The primary difficulty I have with student performance determining teacher performance is that natural ability seems to play a role in this phenomenon. My experience as a teacher for sixteen years has shown me a few things.
- I taught 8th graders in an affluent district with kids who had always been successful on our state tests. Parents ran the school with an administration that let kids get away with almost anything for fear of parent interference, the principal was fired (actually promoted to the district offices), and the students did not seem to learn as well as I would have liked. I worked hard that year trying to get 8th grade math into their brains, but did not feel as successful as I had in the past or in the future with that endeavor. In the end, almost all of my students passed the state test that year.
- I taught Pre-AP Algebra 2 students for four years. I had virtually 100% pass the state tests year after year.
- I have taught in a dropout recovery program for the last six years. The state test has become easier, and I have become better at working with the students over the years. While there are years when there are great successes and times when things do not go as well, we are still able to get about 80% of the students to eventually pass the state tests. These are mostly kids who would have skipped the state tests at their home campus or failed, some with a record of failing the state math test every single year since they started taking the tests (usually third grade). My feeling is that every kid that passes should be a celebration, but if I happen to run into a semester with a 50% failing rate (which will eventually become 80% or so), that could be devastating to my performance review.

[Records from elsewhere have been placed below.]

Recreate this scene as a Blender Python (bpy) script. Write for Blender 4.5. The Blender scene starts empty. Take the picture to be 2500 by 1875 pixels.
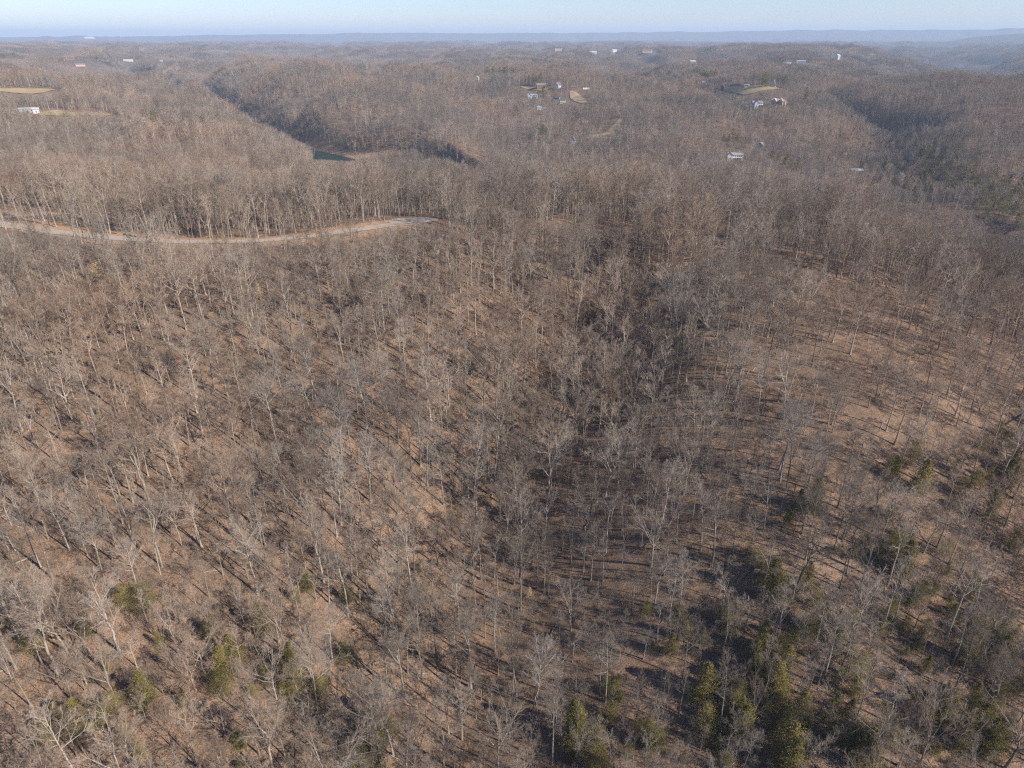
import bpy, math, random
import numpy as np
from mathutils import Vector

D = bpy.data
sc = bpy.context.scene
R = math.radians

# ------------------------------------------------------------------ camera, sky, sun, exposure
CAM_Z = 180.0
PITCH = 26.9
F = 683.0                      # focal length in pixels of a 1024 px wide frame
cam_d = D.cameras.new('camera')
cam_d.sensor_width = 36.0
cam_d.lens = 36.0 * F / 1024.0
cam_d.clip_start = 1.0
cam_d.clip_end = 90000.0
cam = D.objects.new('camera', cam_d)
sc.collection.objects.link(cam)
cam.location = (0, 0, CAM_Z)
cam.rotation_euler = (R(90 - PITCH), 0, 0)
sc.camera = cam

SUN_AZ = 118.0                 # degrees clockwise from the viewing direction (+Y)
SUN_EL = 33.0
world = D.worlds.new('World')
sc.world = world
world.use_nodes = True
wn = world.node_tree
wn.nodes.clear()
sky = wn.nodes.new('ShaderNodeTexSky')
sky.sky_type = 'NISHITA'
sky.sun_disc = False
sky.sun_elevation = R(SUN_EL)
sky.sun_rotation = R(SUN_AZ)
sky.altitude = 300
sky.air_density = 1.0
sky.dust_density = 0.15
sky.ozone_density = 3.0
bg = wn.nodes.new('ShaderNodeBackground')
bg.inputs['Strength'].default_value = 0.088
wo = wn.nodes.new('ShaderNodeOutputWorld')
tint = wn.nodes.new('ShaderNodeMix'); tint.data_type = 'RGBA'; tint.blend_type = 'MULTIPLY'
tint.inputs[0].default_value = 1.0; tint.inputs[7].default_value = (0.83, 0.855, 1.04, 1)
wn.links.new(sky.outputs[0], tint.inputs[6]); wn.links.new(tint.outputs[2], bg.inputs[0])
wn.links.new(bg.outputs[0], wo.inputs[0])

sun_d = D.lights.new('sun', 'SUN')
sun_d.energy = 5.0
sun_d.angle = R(0.53)
sun_d.color = (1.0, 0.93, 0.84)
sun = D.objects.new('sun', sun_d)
sc.collection.objects.link(sun)
sdir = Vector((math.sin(R(SUN_AZ)) * math.cos(R(SUN_EL)), math.cos(R(SUN_AZ)) * math.cos(R(SUN_EL)), math.sin(R(SUN_EL))))
sun.rotation_euler = sdir.to_track_quat('Z', 'Y').to_euler()

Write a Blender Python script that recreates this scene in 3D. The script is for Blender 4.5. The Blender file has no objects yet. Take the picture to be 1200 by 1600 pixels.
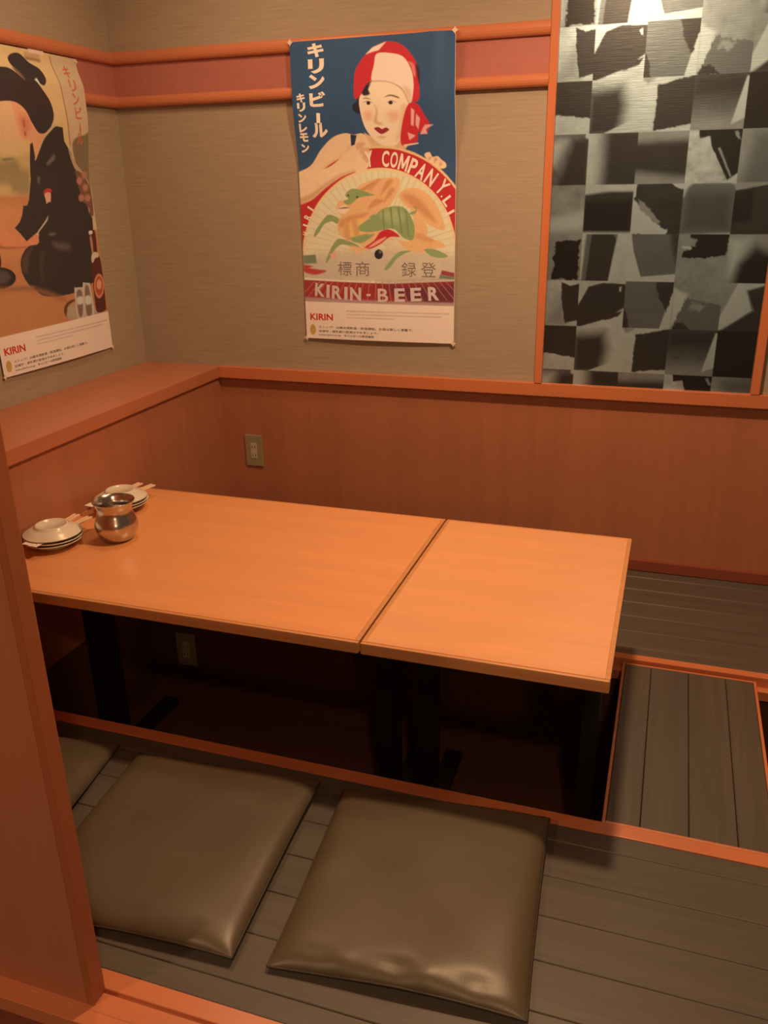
import bpy, bmesh, math, random
import numpy as np
from mathutils import Vector, Matrix

random.seed(7)
PI = math.pi
sc = bpy.context.scene

# ------------------------------------------------------------------ camera, light, exposure
CAM = (1.8623, -2.7227, 1.2259)
YAW, PITCH, ROLL, FPX = 0.3283, -0.3690, -0.0176, 1319.87
fwd = Vector((-math.sin(YAW)*math.cos(PITCH), math.cos(YAW)*math.cos(PITCH), math.sin(PITCH)))
rgt = Vector((math.cos(YAW), math.sin(YAW), 0))
upv = rgt.cross(fwd)
r2 = rgt*math.cos(ROLL) + upv*math.sin(ROLL)
u2 = -rgt*math.sin(ROLL) + upv*math.cos(ROLL)
cd = bpy.data.cameras.new('camera')
cam = bpy.data.objects.new('camera', cd)
sc.collection.objects.link(cam)
m = Matrix((r2, u2, -fwd)).transposed().to_4x4()
m.translation = Vector(CAM)
cam.matrix_world = m
cd.sensor_fit = 'VERTICAL'
cd.sensor_height = 24.0
cd.lens = FPX/1600*24.0
cd.clip_start = 0.02
sc.camera = cam

sc.view_settings.view_transform = 'Standard'
sc.view_settings.look = 'None'
sc.view_settings.exposure = 0.09
sc.view_settings.gamma = 1.0
sc.view_settings.use_curve_mapping = False

WARM = (1.0, 0.585, 0.32)
world = bpy.data.worlds.new('world')
sc.world = world
world.use_nodes = True
bg = world.node_tree.nodes['Background']
bg.inputs[0].default_value = (1.0, 0.56, 0.32, 1)
bg.inputs[1].default_value = 0.09

def lamp(name, loc, power, size, target=None, spread=PI, color=WARM):
    l = bpy.data.lights.new(name, 'AREA')
    l.shape = 'DISK'; l.size = size; l.energy = power; l.color = color; l.spread = spread
    o = bpy.data.objects.new(name, l)
    sc.collection.objects.link(o)
    o.location = loc
    d = Vector(target) - Vector(loc) if target else Vector((0, 0, -1))
    o.rotation_euler = d.to_track_quat('-Z', 'Y').to_euler()
    return o
# ceiling downlights: one above the table end, one deeper in the booth, a group in the aisle behind the camera
lamp('downlight_table', (1.64, -0.93, 2.01), 26, 0.12)
lamp('downlight_corner', (0.62, -0.60, 2.09), 6, 0.30)
lamp('downlight_aisle', (2.2, -3.2, 2.09), 16, 0.13)
lamp('downlight_aisle_left', (0.1, -3.4, 2.09), 18, 0.13)
lamp('light_far_aisle', (4.2, -6.6, 2.15), 16, 0.4, (1.2, -0.3, 0.4))

# ------------------------------------------------------------------ helpers
COL = sc.collection
def lin1(c):
    c = c/255.0
    return c/12.92 if c <= 0.04045 else ((c+0.055)/1.055)**2.4
WP = [lin1(v) for v in (236, 190, 152)]
def alb(c, k=0.86):
    return [min(0.9, k*lin1(c[i])/WP[i]) for i in range(3)]

def thing(name, label, cat, loc=(0, 0, 0), rotz=0.0, group=None):
    o = bpy.data.objects.new(name, None)
    COL.objects.link(o)
    o.empty_display_size = 0.05
    o.location = loc; o.rotation_euler = (0, 0, rotz)
    o['label'] = label; o['category'] = cat
    if group: o['group'] = group
    return o
def tag(o, label, cat, group=None):
    o['label'] = label; o['category'] = cat
    if group: o['group'] = group
    return o
def obj(name, bm, mat, parent=None, smooth=False, label=None, loc=None):
    me = bpy.data.meshes.new(name)
    bmesh.ops.recalc_face_normals(bm, faces=bm.faces[:])
    bm.to_mesh(me); bm.free()
    if smooth:
        for p in me.polygons: p.use_smooth = True
    for mm in (mat if isinstance(mat, (list, tuple)) else [mat]): me.materials.append(mm)
    o = bpy.data.objects.new(name, me)
    COL.objects.link(o)
    if parent is not None: o.parent = parent
    if loc is not None: o.location = loc
    if label: o['label'] = label
    return o
def struct(name, bm, mat, smooth=False):
    o = obj(name, bm, mat, smooth=smooth)
    o['kind'] = 'structure'
    return o
def dup(root, loc, rotz=0.0, label=None):
    r = root.copy(); COL.objects.link(r); r.location = loc; r.rotation_euler = (0, 0, rotz)
    if label: r['label'] = label
    for ch in list(root.children):
        c = ch.copy(); COL.objects.link(c); c.parent = r
        for g in list(ch.children):
            d = g.copy(); COL.objects.link(d); d.parent = c
    return r
def box(bm, x0, x1, y0, y1, z0, z1, bev=0.0, seg=2):
    t = bmesh.new()
    bmesh.ops.create_cube(t, size=1)
    for v in t.verts:
        v.co = Vector(((x0+x1)/2 + v.co.x*(x1-x0), (y0+y1)/2 + v.co.y*(y1-y0), (z0+z1)/2 + v.co.z*(z1-z0)))
    if bev > 0:
        bmesh.ops.bevel(t, geom=t.edges[:], offset=bev, segments=seg, affect='EDGES', profile=0.6)
    me = bpy.data.meshes.new('t'); t.to_mesh(me); t.free()
    bm.from_mesh(me); bpy.data.meshes.remove(me)
    return bm
def B(*a, **k): return box(bmesh.new(), *a, **k)
def lathe(prof, n=64, sx=1.0, sy=1.0, closed=False):
    bm = bmesh.new(); rings = []
    for r, z in prof:
        if r < 1e-6: rings.append([bm.verts.new((0, 0, z))])
        else: rings.append([bm.verts.new((r*math.cos(2*PI*i/n)*sx, r*math.sin(2*PI*i/n)*sy, z)) for i in range(n)])
    pairs = list(zip(rings, rings[1:])) + ([(rings[-1], rings[0])] if closed else [])
    for a, b in pairs:
        for i in range(n):
            j = (i+1) % n
            f = ([a[i % len(a)]] if len(a) == 1 else [a[i], a[j]]) + ([b[0]] if len(b) == 1 else [b[j], b[i]])
            if len(f) >= 3: bm.faces.new(f)
    return bm
def moulding(p0, p1, prof, m0=0.0, m1=0.0):
    """extrude a (depth, z) profile along the wall from p0 to p1; depth goes to the left normal's opposite; m0/m1 shift the ends per depth (mitre)"""
    bm = bmesh.new()
    d = (Vector(p1)-Vector(p0)).normalized()
    nrm = Vector((d.y, -d.x, 0))
    ra, rb = [], []
    for dep, z in prof:
        ra.append(bm.verts.new(Vector(p0) + nrm*dep + d*(m0*dep) + Vector((0, 0, z))))
        rb.append(bm.verts.new(Vector(p1) + nrm*dep - d*(m1*dep) + Vector((0, 0, z))))
    n = len(prof)
    for i in range(n):
        j = (i+1) % n
        bm.faces.new((ra[i], ra[j], rb[j], rb[i]))
    bm.faces.new(ra); bm.faces.new(rb[::-1])
    return bm

# ------------------------------------------------------------------ materials
def nodes_of(name):
    mt = bpy.data.materials.new(name); mt.use_nodes = True
    nt = mt.node_tree
    return mt, nt, nt.nodes['Principled BSDF']
def texmap(nt, scale, coord='Object'):
    tc = nt.nodes.new('ShaderNodeTexCoord'); mp = nt.nodes.new('ShaderNodeMapping')
    mp.inputs['Scale'].default_value = scale
    nt.links.new(tc.outputs[coord], mp.inputs['Vector'])
    return mp.outputs['Vector']
def noise(nt, vec, scale, detail=4, rough=0.55, dist=0.0):
    n = nt.nodes.new('ShaderNodeTexNoise')
    n.inputs['Scale'].default_value = scale; n.inputs['Detail'].default_value = detail
    n.inputs['Roughness'].default_value = rough; n.inputs['Distortion'].default_value = dist
    nt.links.new(vec, n.inputs['Vector'])
    return n.outputs['Fac']
def ramp(nt, fac, stops):
    r = nt.nodes.new('ShaderNodeValToRGB')
    e = r.color_ramp.elements
    while len(e) < len(stops): e.new(0.5)
    for el, (p, c) in zip(e, stops): el.position = p; el.color = (*c, 1)
    nt.links.new(fac, r.inputs['Fac'])
    return r.outputs['Color']
def bump(nt, fac, bs, strength, dist=0.002):
    b = nt.nodes.new('ShaderNodeBump')
    b.inputs['Strength'].default_value = strength; b.inputs['Distance'].default_value = dist
    nt.links.new(fac, b.inputs['Height']); nt.links.new(b.outputs['Normal'], bs.inputs['Normal'])
def plain(name, col, rough=0.5, spec=0.5, metal=0.0):
    mt, nt, bs = nodes_of(name)
    v = texmap(nt, (1, 1, 1)); f = noise(nt, v, 40, 3)
    c = ramp(nt, f, [(0.3, [x*0.95 for x in col]), (0.7, [min(1, x*1.04) for x in col])])
    nt.links.new(c, bs.inputs['Base Color'])
    bs.inputs['Roughness'].default_value = rough; bs.inputs['Specular IOR Level'].default_value = spec
    bs.inputs['Metallic'].default_value = metal
    return mt
def wood(name, col, scale, rough=0.4, spec=0.4, contrast=0.12, fine=0.08, coat=0.0):
    """scale = mapping scale: small along the grain"""
    mt, nt, bs = nodes_of(name)
    v = texmap(nt, scale)
    f1 = noise(nt, v, 1.0, 5, 0.6, 0.6)
    f2 = noise(nt, v, 6.0, 3, 0.7)
    mx = nt.nodes.new('ShaderNodeMath'); mx.operation = 'MULTIPLY_ADD'
    nt.links.new(f2, mx.inputs[0]); mx.inputs[1].default_value = fine/contrast*0.6
    nt.links.new(f1, mx.inputs[2])
    lo = [x*(1-contrast) for x in col]; hi = [min(1, x*(1+contrast)) for x in col]
    c = ramp(nt, mx.outputs[0], [(0.35, lo), (0.85, hi)])
    nt.links.new(c, bs.inputs['Base Color'])
    bs.inputs['Roughness'].default_value = rough; bs.inputs['Specular IOR Level'].default_value = spec
    bs.inputs['Coat Weight'].default_value = coat; bs.inputs['Coat Roughness'].default_value = 0.12
    bump(nt, f2, bs, 0.06, 0.001)
    return mt
def vcol(name, rough, spec, metal=0.0, coat=0.0, wob=0.0, emboss=0.0):
    mt, nt, bs = nodes_of(name)
    a = nt.nodes.new('ShaderNodeAttribute'); a.attribute_name = 'print'
    nt.links.new(a.outputs['Color'], bs.inputs['Base Color'])
    bs.inputs['Roughness'].default_value = rough; bs.inputs['Specular IOR Level'].default_value = spec
    bs.inputs['Metallic'].default_value = metal
    bs.inputs['Coat Weight'].default_value = coat; bs.inputs['Coat Roughness'].default_value = 0.15
    if emboss > 0:
        bump(nt, noise(nt, texmap(nt, (14, 14, 480)), 1.0, 2), bs, emboss, 0.0005)
    if wob > 0:
        bump(nt, noise(nt, texmap(nt, (1, 1, 1)), 5.0, 2), bs, wob, 0.01)
    return mt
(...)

The second issue I have stems from the preceding information. Why would I want to work with the most challenging students to find some success when I could simply work with the best kids in the best districts and cruise through state testing results regardless of how much education was going on? Teachers will fight for the best kids in the best districts. Teachers will fight to get rid of kids on their rosters who have shown a lack of success over the years. Teachers will lie, cheat, and steal to give the appearance of student learning through a state test, especially in lower grades where science and social studies are not tested, for example. How does the fifth grade teacher who is responsible for kids passing a science test for the first time deal with the fact that the third and fourth grade teachers did not teach science to focus on math, which was being tested? Why would I share my teaching strategies that have shown success with my peers (competitors) because my successes will improve my chances of getting the better classes and not helping the other teachers will help weed them out? Why would I help a new teacher who is essentially trying to get my job when I have a track record of success with the GT kids?
Ultimately the only fair way to assess teachers’ effectiveness through student learning is to be able to determine exactly what each student has learned in the past, determine exactly what knowledge and skills have been added purely from that teacher’s efforts, and compare each students potential to the realization of that potential each year. I am pretty sure none of that is possible, let alone through a mostly multiple choice state test given on one day of the year.